Rioters rampaging through the United States Capitol, rioters destroying offices, rioters terrorizing journalists and officials, rioters freely exiting the building as police hold open the doors: January 6 was filled with painful and frightening images. One particularly striking photograph captured a group storming past John Trumbull’s grand history paintings, made in the early 19th century, in the Capitol Rotunda. The contrast between the militant, jeering mobs and Trumbull’s scenes of calm and civility—of the signing of the Declaration of Independence, of British Lieutenant General Charles Cornwallis’s surrender at Yorktown—was searing.
(The paintings emerged from the mayhem unscathed; other works of art, including a Chinese scroll, were reportedly damaged.)

After last Wednesday’s sea of images, I woke up Thursday thinking about another artwork from our nation’s early history: Gilbert Stuart’s 1796 portrait of George Washington. Stuart never completed the painting; he kept it in his possession for the rest of his life, using it as a model for the many replicas he created over the years. Despite everything we have learned about Washington—his treatment of Native Americans, the fact that he was an enslaver—Stuart’s rosy depiction of him and the unfinished canvas’s great empty expanse has always struck a hopeful, lyrical chord with me.
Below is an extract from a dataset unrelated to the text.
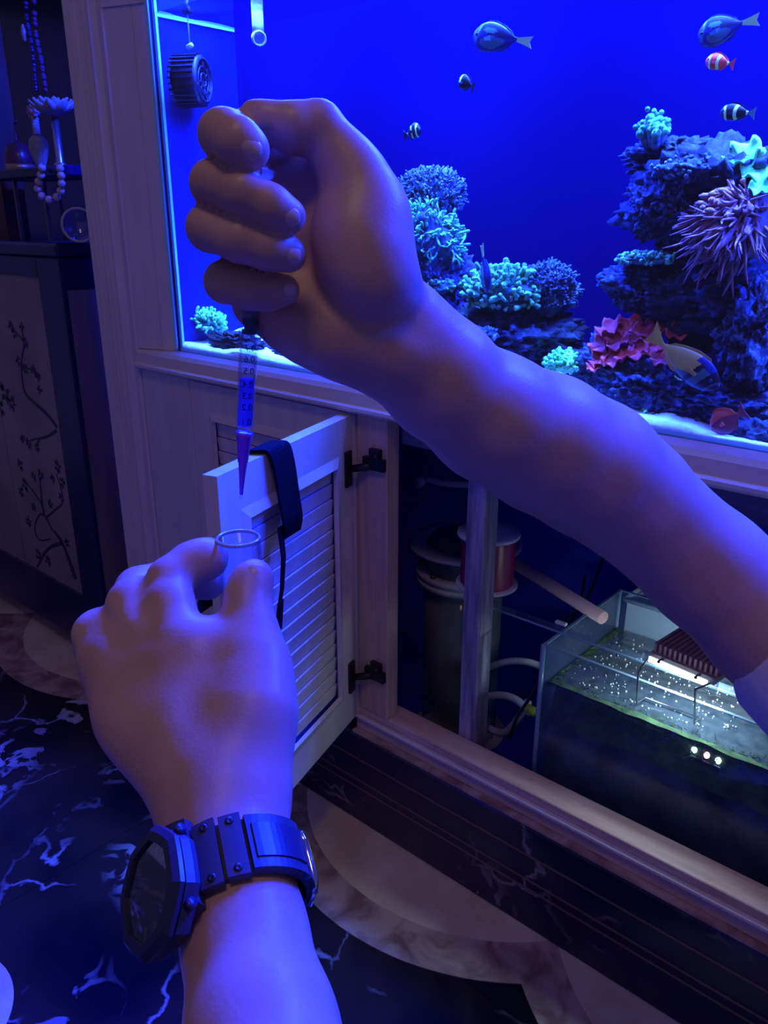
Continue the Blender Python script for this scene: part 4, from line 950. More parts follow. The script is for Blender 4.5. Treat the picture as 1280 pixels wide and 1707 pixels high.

It’s tempting to read this work as putting forward a set of claims about democracy, about the way our system dispenses with pomp and formality and is always open, always unfinished, always subject to change. After last week, though, this kind of interpretation just seems quaint, as old fashioned as Trumbull’s stiff protagonists. Yet again and now more than ever, we are faced with the fragility of values that once seemed unshakable to so many. Where will we go next?